Our Message to Congress

The travel industry will need to educate new legislators By: Kenneth Shapiro
Kenneth Shapiro
Kenneth Shapiro

Today is Election Day. As I write this, the polls are open, and at least a small percentage of citizens are making their voices heard. Whether those voices will actually be listened to is another matter. But as Winston Churchill said, “Democracy is the worst form of government, except for all those other forms that have been tried from time to time.”

Regardless of your political views, every election brings some form of change and, while change might be healthy in other aspects of life, changes in government bring a degree of uncertainty that can be downright scary. This is certainly true as it relates to the travel industry.

It’s not that the outgoing group of legislators was full of travel experts or anything, but at least our industry learned how to work with them. Now that we are welcoming in a whole new group of lawmakers, we have to manage a new learning curve as well. And it’s important that industry representatives meet with legislators before they get a chance to undo what has been a model for post-recession success.

How much is at stake?

According to David Huether, senior vice president for research and economics at the U.S. Travel Association, travel exports are up 6.9 percent since September 2013. That’s more than double the 2.4 percent rise in other exports of goods and services over the previous 12 months.
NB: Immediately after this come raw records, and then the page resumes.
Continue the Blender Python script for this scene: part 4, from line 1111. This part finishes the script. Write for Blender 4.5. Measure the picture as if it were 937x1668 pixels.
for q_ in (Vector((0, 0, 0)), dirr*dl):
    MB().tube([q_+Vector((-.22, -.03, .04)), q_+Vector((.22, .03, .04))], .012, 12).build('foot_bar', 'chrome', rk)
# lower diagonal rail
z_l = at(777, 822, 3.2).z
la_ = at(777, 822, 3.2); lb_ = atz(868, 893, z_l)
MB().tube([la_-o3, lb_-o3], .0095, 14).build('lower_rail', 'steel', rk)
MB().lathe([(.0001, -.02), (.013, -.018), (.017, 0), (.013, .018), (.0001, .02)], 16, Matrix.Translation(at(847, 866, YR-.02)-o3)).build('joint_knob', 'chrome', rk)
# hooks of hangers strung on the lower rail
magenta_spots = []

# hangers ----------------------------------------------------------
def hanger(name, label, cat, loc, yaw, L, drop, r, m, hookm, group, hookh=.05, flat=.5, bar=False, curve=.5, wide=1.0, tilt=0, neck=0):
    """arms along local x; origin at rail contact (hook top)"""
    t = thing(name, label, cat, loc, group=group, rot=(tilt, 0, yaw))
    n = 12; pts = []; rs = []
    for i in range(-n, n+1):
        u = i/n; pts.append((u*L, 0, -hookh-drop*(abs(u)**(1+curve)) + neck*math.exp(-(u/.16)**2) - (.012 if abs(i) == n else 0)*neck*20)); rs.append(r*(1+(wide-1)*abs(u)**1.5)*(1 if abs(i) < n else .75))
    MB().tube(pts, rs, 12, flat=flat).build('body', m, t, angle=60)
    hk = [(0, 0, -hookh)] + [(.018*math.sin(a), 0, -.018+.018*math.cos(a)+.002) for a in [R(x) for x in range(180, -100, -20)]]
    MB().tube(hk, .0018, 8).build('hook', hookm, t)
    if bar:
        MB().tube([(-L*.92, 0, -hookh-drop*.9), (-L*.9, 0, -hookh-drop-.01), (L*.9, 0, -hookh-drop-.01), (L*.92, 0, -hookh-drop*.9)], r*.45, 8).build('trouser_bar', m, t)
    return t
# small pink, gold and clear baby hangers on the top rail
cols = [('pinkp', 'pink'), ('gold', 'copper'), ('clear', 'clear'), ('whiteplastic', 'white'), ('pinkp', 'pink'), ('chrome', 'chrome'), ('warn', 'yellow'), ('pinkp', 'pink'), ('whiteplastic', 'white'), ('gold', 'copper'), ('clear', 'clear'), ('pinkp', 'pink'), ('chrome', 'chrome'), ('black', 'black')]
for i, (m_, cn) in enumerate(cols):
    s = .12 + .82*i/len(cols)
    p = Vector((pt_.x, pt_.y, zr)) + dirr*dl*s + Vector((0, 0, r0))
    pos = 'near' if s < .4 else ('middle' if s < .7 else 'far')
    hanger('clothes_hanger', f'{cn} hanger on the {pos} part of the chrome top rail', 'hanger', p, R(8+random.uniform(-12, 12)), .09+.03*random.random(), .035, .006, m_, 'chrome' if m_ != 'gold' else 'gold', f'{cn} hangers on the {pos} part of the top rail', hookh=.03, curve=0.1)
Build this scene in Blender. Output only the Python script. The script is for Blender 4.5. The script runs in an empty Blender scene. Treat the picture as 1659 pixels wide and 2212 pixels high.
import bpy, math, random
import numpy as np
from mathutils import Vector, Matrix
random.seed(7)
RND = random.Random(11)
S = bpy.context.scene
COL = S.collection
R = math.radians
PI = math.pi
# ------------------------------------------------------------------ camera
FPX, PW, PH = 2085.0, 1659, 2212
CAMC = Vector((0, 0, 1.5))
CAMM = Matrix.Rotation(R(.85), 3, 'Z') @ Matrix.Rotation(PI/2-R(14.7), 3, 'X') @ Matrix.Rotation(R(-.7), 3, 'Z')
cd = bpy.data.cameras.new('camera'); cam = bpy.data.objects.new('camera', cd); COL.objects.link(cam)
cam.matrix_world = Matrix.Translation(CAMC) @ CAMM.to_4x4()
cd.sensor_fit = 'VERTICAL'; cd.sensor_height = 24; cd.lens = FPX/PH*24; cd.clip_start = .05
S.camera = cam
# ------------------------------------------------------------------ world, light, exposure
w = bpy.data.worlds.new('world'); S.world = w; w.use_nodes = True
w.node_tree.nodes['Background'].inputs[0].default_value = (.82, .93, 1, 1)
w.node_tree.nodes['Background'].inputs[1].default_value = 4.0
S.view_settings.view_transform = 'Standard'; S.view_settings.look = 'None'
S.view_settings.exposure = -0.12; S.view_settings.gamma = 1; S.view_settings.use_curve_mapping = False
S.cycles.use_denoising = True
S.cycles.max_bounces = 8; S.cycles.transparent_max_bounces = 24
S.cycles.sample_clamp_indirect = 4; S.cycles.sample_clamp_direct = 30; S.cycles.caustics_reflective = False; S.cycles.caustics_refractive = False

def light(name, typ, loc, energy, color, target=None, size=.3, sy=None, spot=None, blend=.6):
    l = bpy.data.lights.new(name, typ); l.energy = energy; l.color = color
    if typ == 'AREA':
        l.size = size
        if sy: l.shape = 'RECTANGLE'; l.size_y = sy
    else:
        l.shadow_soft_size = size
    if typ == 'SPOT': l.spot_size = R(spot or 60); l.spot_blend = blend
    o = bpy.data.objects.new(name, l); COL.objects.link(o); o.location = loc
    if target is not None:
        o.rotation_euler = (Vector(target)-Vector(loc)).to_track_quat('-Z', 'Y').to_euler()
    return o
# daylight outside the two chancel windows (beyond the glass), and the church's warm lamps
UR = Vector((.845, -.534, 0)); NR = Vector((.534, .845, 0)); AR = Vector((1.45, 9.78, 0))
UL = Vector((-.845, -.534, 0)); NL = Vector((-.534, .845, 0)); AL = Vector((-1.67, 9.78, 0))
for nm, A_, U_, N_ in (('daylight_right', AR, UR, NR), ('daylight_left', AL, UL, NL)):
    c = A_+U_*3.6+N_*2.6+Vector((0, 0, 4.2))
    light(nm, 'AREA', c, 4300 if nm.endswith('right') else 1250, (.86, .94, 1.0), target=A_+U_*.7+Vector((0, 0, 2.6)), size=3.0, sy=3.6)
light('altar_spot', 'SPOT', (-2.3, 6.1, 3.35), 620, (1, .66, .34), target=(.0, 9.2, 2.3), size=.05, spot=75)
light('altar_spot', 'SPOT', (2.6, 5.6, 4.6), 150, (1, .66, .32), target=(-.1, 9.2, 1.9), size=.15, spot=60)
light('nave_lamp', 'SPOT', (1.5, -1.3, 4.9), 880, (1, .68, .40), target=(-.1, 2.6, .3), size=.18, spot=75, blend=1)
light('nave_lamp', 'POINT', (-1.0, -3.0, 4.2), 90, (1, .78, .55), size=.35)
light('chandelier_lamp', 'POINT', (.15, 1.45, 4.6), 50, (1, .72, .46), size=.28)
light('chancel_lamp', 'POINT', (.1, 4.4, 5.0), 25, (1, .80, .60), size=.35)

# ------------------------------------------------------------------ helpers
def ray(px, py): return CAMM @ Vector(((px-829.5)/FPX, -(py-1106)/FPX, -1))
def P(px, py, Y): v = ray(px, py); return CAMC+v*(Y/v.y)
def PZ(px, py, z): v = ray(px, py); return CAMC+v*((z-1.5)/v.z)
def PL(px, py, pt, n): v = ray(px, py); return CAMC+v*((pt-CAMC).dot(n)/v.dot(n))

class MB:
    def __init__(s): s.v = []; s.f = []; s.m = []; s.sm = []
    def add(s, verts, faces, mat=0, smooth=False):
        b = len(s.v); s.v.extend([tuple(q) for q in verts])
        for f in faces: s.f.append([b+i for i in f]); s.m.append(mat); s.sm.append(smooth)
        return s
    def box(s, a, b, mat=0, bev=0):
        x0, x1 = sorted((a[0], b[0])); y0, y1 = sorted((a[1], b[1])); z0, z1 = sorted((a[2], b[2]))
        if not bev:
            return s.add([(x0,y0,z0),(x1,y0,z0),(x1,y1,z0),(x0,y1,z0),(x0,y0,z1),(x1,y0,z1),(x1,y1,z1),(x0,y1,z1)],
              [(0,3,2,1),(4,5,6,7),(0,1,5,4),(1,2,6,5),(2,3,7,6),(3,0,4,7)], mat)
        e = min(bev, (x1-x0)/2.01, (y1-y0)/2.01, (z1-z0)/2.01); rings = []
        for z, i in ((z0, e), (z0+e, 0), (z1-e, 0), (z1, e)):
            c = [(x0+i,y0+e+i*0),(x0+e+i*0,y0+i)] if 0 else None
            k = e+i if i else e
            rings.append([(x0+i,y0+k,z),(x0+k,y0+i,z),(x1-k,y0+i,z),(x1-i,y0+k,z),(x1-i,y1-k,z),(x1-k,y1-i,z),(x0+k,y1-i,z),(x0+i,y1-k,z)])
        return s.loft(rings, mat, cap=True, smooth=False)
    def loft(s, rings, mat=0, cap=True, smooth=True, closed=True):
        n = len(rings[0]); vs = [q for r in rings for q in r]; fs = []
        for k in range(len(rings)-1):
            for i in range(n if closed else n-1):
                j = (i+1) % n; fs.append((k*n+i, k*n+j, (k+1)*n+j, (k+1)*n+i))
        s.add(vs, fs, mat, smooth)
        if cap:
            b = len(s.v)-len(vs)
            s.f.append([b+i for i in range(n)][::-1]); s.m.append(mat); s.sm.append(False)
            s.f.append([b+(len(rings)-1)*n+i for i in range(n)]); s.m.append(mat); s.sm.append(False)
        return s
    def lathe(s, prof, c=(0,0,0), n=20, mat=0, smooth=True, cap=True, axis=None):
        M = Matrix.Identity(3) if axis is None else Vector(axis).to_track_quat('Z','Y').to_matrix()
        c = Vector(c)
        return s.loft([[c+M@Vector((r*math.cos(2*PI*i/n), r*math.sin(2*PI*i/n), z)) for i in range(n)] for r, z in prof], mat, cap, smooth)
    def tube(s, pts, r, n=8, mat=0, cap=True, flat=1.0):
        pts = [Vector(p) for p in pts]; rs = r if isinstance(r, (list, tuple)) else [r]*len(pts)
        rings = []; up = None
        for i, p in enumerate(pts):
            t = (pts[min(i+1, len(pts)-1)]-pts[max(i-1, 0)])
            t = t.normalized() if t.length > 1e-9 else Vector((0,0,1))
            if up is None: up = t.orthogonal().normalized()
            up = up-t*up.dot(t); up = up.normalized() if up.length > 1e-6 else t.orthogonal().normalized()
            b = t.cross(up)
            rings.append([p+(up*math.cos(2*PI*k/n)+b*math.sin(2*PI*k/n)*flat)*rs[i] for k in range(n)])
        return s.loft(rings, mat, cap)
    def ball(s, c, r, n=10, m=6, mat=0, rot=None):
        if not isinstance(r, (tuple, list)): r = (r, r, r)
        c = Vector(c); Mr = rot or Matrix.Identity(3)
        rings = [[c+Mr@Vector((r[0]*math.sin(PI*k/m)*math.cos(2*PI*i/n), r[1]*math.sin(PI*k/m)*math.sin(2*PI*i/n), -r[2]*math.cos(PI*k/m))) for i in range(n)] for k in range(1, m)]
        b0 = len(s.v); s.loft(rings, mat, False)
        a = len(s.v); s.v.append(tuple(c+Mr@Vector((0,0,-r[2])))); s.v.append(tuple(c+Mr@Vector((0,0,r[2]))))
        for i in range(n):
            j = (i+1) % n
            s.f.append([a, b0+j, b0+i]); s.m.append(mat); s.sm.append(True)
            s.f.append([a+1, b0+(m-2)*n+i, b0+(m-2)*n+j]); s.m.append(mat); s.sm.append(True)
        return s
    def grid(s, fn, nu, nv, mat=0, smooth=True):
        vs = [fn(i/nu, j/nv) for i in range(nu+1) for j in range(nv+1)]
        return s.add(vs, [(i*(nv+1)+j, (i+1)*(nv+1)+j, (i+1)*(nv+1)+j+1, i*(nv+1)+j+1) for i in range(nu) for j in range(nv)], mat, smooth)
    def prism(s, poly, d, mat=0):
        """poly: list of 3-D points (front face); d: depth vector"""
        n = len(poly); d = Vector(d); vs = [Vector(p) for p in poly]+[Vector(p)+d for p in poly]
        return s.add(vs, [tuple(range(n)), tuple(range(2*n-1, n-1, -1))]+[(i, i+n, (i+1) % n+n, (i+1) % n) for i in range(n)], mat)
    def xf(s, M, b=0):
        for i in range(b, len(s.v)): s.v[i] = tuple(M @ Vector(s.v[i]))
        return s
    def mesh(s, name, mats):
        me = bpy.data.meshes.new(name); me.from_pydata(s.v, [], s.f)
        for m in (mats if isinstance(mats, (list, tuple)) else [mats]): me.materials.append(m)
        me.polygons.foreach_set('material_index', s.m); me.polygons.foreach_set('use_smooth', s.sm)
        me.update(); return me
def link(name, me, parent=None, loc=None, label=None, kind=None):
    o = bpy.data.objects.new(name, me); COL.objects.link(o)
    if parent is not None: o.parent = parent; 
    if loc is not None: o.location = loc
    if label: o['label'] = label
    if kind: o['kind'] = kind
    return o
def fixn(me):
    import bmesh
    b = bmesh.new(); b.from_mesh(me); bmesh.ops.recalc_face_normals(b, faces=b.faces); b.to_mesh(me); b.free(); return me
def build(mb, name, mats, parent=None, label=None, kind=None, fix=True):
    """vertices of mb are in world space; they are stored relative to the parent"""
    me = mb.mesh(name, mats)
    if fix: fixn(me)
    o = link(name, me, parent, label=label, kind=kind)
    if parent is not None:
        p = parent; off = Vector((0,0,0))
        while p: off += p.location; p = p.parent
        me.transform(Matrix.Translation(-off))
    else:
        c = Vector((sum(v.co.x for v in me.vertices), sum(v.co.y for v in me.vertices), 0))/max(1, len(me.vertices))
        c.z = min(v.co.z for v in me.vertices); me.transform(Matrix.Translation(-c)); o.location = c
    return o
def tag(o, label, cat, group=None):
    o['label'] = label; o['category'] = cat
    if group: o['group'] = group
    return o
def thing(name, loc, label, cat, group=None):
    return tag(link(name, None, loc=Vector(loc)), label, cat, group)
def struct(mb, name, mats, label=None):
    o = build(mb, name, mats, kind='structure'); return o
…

Travel exports, which account for 9.7 percent of all U.S. exports year-to-date in 2014, also make up more than one-fifth (17.3 percent) of the year-to-date increase in exports in 2014 against the first three quarters of 2013.

“Travel’s export record is greatly outperforming the rest of the economy at a time when export growth looks to be slowing,” said Huether. “If policymakers want to substantively help the U.S. trade balance, there are basic things they can do to bolster the well-performing travel sector, such as reauthorizing Brand USA, expanding the Visa Waiver Program and continuing to pursue improvements to the customs entry process.”

Basically, the message to the newly elected legislators is that the travel industry is booming, and we are the experts who should set the agenda. Let’s make sure that this message, at the very least, is heard.